Heterogeneous Sensitization of Metal-Organic Framework Driven Metal@Metal Oxide Complex Catalysts on an Oxide Nanofiber Scaffold Toward Superior Gas Sensors.

Abstract

We report on the heterogeneous sensitization of metal-organic framework (MOF)-driven metal-embedded metal oxide (M@MO) complex catalysts onto semiconductor metal oxide (SMO) nanofibers (NFs) via electrospinning for markedly enhanced chemical gas sensing. ZIF-8-derived Pd-loaded ZnO nanocubes (Pd@ZnO) were sensitized on both the interior and the exterior of WO3 NFs, resulting in the formation of multiheterojunction Pd-ZnO and ZnO-WO3 interfaces.
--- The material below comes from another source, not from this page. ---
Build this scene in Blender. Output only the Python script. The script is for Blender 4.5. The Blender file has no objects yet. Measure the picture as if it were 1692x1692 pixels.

The Pd@ZnO loaded WO3 NFs were found to exhibit unparalleled toluene sensitivity (Rair/Rgas = 4.37 to 100 ppb), fast gas response speed (∼20 s) and superior cross-selectivity against other interfering gases. These results demonstrate that MOF-derived M@MO complex catalysts can be functionalized within an electrospun nanofiber scaffold, thereby creating multiheterojunctions, essential for improving catalytic sensor sensitization.